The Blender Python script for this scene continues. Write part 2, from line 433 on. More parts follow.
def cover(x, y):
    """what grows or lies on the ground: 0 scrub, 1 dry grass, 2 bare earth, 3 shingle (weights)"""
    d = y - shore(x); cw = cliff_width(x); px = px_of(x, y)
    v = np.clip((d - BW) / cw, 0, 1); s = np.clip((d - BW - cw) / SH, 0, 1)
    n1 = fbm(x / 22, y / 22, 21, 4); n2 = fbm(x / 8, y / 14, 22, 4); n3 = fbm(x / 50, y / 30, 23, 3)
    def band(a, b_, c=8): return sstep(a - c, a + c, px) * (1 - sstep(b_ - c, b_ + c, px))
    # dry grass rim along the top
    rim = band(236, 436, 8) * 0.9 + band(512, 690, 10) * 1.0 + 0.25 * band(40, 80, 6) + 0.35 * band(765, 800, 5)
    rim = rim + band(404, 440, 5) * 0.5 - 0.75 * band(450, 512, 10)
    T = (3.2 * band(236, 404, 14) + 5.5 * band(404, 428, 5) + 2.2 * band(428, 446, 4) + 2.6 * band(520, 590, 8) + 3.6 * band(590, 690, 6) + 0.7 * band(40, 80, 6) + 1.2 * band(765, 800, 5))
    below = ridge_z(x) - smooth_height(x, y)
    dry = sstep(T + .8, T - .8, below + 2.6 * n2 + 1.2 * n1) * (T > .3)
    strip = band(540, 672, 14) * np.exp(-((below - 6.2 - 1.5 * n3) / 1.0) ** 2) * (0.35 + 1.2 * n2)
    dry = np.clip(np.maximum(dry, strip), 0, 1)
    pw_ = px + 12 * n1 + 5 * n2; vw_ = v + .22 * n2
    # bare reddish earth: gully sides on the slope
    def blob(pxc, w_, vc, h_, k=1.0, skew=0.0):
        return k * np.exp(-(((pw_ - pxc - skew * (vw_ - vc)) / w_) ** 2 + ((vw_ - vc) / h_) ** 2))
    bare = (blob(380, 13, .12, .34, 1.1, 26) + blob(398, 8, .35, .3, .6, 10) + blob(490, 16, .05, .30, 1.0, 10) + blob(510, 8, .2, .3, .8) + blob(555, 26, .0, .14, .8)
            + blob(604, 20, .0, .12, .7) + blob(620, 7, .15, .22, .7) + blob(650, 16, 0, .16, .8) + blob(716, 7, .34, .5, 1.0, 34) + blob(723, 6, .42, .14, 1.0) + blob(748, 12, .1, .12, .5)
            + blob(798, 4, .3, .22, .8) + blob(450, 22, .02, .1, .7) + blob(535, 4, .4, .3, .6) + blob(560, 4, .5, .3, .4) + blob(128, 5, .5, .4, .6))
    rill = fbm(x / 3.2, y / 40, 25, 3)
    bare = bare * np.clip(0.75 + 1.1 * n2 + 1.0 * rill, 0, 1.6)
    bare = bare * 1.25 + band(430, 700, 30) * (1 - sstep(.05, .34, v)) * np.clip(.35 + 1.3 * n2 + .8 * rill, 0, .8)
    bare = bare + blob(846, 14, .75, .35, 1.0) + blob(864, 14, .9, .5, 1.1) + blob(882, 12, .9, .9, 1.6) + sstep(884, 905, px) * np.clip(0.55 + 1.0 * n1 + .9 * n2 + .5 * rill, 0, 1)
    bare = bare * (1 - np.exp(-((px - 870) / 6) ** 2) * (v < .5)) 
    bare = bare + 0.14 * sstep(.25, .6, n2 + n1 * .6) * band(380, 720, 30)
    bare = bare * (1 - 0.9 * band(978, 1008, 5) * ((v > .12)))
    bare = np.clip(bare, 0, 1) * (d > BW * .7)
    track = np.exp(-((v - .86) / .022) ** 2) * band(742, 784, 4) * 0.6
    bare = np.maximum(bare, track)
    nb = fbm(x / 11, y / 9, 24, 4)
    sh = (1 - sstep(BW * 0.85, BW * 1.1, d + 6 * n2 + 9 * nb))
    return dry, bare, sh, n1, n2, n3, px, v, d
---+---
* **Task instructions**
Your task is to return the full listing exactly as it was given.

* **Response to this task**
The Blender Python script for this scene continues. Write part 2, from line 433 on. More parts follow.
def cover(x, y):
    """what grows or lies on the ground: 0 scrub, 1 dry grass, 2 bare earth, 3 shingle (weights)"""
    d = y - shore(x); cw = cliff_width(x); px = px_of(x, y)
    v = np.clip((d - BW) / cw, 0, 1); s = np.clip((d - BW - cw) / SH, 0, 1)
    n1 = fbm(x / 22, y / 22, 21, 4); n2 = fbm(x / 8, y / 14, 22, 4); n3 = fbm(x / 50, y / 30, 23, 3)
    def band(a, b_, c=8): return sstep(a - c, a + c, px) * (1 - sstep(b_ - c, b_ + c, px))
    # dry grass rim along the top
    rim = band(236, 436, 8) * 0.9 + band(512, 690, 10) * 1.0 + 0.25 * band(40, 80, 6) + 0.35 * band(765, 800, 5)
    rim = rim + band(404, 440, 5) * 0.5 - 0.75 * band(450, 512, 10)
    T = (3.2 * band(236, 404, 14) + 5.5 * band(404, 428, 5) + 2.2 * band(428, 446, 4) + 2.6 * band(520, 590, 8) + 3.6 * band(590, 690, 6) + 0.7 * band(40, 80, 6) + 1.2 * band(765, 800, 5))
    below = ridge_z(x) - smooth_height(x, y)
    dry = sstep(T + .8, T - .8, below + 2.6 * n2 + 1.2 * n1) * (T > .3)
    strip = band(540, 672, 14) * np.exp(-((below - 6.2 - 1.5 * n3) / 1.0) ** 2) * (0.35 + 1.2 * n2)
    dry = np.clip(np.maximum(dry, strip), 0, 1)
    pw_ = px + 12 * n1 + 5 * n2; vw_ = v + .22 * n2
    # bare reddish earth: gully sides on the slope
    def blob(pxc, w_, vc, h_, k=1.0, skew=0.0):
        return k * np.exp(-(((pw_ - pxc - skew * (vw_ - vc)) / w_) ** 2 + ((vw_ - vc) / h_) ** 2))
    bare = (blob(380, 13, .12, .34, 1.1, 26) + blob(398, 8, .35, .3, .6, 10) + blob(490, 16, .05, .30, 1.0, 10) + blob(510, 8, .2, .3, .8) + blob(555, 26, .0, .14, .8)
            + blob(604, 20, .0, .12, .7) + blob(620, 7, .15, .22, .7) + blob(650, 16, 0, .16, .8) + blob(716, 7, .34, .5, 1.0, 34) + blob(723, 6, .42, .14, 1.0) + blob(748, 12, .1, .12, .5)
            + blob(798, 4, .3, .22, .8) + blob(450, 22, .02, .1, .7) + blob(535, 4, .4, .3, .6) + blob(560, 4, .5, .3, .4) + blob(128, 5, .5, .4, .6))
    rill = fbm(x / 3.2, y / 40, 25, 3)
    bare = bare * np.clip(0.75 + 1.1 * n2 + 1.0 * rill, 0, 1.6)
    bare = bare * 1.25 + band(430, 700, 30) * (1 - sstep(.05, .34, v)) * np.clip(.35 + 1.3 * n2 + .8 * rill, 0, .8)
    bare = bare + blob(846, 14, .75, .35, 1.0) + blob(864, 14, .9, .5, 1.1) + blob(882, 12, .9, .9, 1.6) + sstep(884, 905, px) * np.clip(0.55 + 1.0 * n1 + .9 * n2 + .5 * rill, 0, 1)
    bare = bare * (1 - np.exp(-((px - 870) / 6) ** 2) * (v < .5)) 
    bare = bare + 0.14 * sstep(.25, .6, n2 + n1 * .6) * band(380, 720, 30)
    bare = bare * (1 - 0.9 * band(978, 1008, 5) * ((v > .12)))
    bare = np.clip(bare, 0, 1) * (d > BW * .7)
    track = np.exp(-((v - .86) / .022) ** 2) * band(742, 784, 4) * 0.6
    bare = np.maximum(bare, track)
    nb = fbm(x / 11, y / 9, 24, 4)
    sh = (1 - sstep(BW * 0.85, BW * 1.1, d + 6 * n2 + 9 * nb))
    return dry, bare, sh, n1, n2, n3, px, v, d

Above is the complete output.